◆ **Problem to solve**: Retype everything from the line that contains "Write part 2" down to the line that contains "SCR, 50, .7, 5)", inclusive, without altering or adding anything.

◆ **Data for the task**:
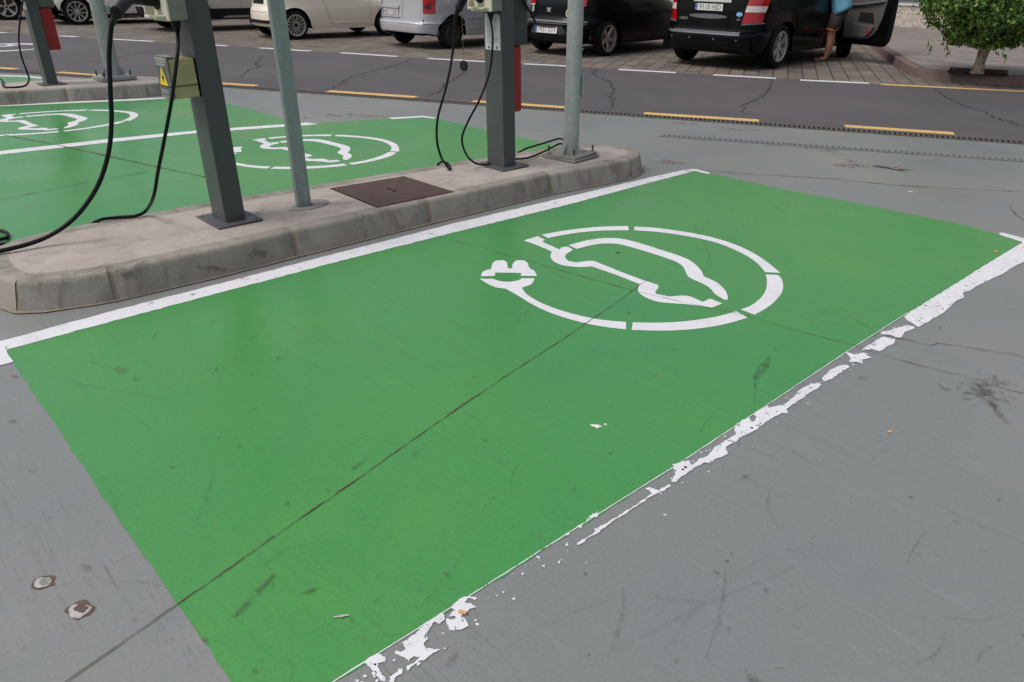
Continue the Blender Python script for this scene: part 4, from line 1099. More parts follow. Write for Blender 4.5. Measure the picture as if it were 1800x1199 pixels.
---
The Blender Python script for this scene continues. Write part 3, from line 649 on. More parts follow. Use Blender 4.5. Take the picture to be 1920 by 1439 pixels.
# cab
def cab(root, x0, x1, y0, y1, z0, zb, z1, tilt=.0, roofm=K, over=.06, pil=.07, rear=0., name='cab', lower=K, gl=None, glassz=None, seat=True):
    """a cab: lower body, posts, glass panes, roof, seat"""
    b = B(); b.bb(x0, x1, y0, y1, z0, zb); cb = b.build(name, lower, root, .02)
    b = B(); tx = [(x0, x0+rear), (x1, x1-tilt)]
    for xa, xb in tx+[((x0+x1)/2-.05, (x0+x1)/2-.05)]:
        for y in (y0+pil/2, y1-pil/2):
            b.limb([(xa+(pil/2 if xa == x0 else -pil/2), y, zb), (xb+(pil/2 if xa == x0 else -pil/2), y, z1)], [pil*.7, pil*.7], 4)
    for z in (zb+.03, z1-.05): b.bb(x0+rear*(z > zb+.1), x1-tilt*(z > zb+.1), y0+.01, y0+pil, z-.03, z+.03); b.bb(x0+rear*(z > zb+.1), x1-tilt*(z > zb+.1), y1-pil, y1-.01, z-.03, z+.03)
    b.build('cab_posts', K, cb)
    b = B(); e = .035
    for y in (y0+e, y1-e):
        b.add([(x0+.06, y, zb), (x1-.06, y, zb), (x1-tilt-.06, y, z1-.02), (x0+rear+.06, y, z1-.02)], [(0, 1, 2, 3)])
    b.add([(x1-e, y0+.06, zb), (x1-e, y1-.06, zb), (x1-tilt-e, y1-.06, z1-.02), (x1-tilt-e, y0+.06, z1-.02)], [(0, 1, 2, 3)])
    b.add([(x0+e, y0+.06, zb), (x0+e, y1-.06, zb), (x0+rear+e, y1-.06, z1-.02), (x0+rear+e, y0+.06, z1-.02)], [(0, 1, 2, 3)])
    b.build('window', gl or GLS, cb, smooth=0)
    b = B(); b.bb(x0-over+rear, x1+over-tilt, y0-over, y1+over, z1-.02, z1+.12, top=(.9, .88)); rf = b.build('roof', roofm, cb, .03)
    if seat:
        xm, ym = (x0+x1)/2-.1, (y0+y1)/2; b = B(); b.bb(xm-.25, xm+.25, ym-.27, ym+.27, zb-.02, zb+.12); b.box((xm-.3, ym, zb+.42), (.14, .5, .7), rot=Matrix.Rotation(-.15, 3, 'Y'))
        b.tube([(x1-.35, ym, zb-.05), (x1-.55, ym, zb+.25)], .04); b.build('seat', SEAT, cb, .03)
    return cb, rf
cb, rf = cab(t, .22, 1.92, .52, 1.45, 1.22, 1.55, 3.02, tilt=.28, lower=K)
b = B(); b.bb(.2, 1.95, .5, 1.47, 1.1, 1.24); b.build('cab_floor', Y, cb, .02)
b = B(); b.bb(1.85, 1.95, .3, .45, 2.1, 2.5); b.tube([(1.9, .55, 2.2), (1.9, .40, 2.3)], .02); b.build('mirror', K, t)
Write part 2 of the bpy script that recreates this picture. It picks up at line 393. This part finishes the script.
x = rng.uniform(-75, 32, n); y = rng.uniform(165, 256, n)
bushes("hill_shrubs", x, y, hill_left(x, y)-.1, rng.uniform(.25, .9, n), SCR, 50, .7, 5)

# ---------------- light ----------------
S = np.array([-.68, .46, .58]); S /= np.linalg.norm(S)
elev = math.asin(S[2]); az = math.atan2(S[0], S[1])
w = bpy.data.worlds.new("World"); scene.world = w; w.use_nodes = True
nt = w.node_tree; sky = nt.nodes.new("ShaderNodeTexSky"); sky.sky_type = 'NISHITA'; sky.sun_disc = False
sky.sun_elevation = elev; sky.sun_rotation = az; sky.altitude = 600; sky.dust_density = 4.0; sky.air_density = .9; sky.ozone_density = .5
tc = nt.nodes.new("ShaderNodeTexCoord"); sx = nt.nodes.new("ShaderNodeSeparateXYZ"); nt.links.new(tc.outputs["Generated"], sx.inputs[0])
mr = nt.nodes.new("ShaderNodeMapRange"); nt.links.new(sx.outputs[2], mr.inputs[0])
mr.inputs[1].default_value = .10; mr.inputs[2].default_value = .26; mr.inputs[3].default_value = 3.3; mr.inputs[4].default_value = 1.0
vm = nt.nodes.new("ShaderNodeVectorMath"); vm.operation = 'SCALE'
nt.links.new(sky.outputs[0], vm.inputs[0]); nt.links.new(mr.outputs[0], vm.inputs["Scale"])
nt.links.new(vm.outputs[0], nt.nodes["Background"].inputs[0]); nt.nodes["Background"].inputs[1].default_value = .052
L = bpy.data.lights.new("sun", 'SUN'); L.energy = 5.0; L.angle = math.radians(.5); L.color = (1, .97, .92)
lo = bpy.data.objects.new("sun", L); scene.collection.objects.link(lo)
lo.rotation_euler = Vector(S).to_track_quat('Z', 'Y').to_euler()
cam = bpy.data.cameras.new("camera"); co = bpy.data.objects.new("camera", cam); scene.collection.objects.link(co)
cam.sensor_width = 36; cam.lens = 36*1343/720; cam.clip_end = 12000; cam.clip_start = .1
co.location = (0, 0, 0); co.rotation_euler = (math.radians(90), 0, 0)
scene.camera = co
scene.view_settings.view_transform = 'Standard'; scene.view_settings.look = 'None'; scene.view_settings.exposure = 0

◆ **Exercise response**:
Write part 2 of the bpy script that recreates this picture. It picks up at line 393. This part finishes the script.
x = rng.uniform(-75, 32, n); y = rng.uniform(165, 256, n)
bushes("hill_shrubs", x, y, hill_left(x, y)-.1, rng.uniform(.25, .9, n), SCR, 50, .7, 5)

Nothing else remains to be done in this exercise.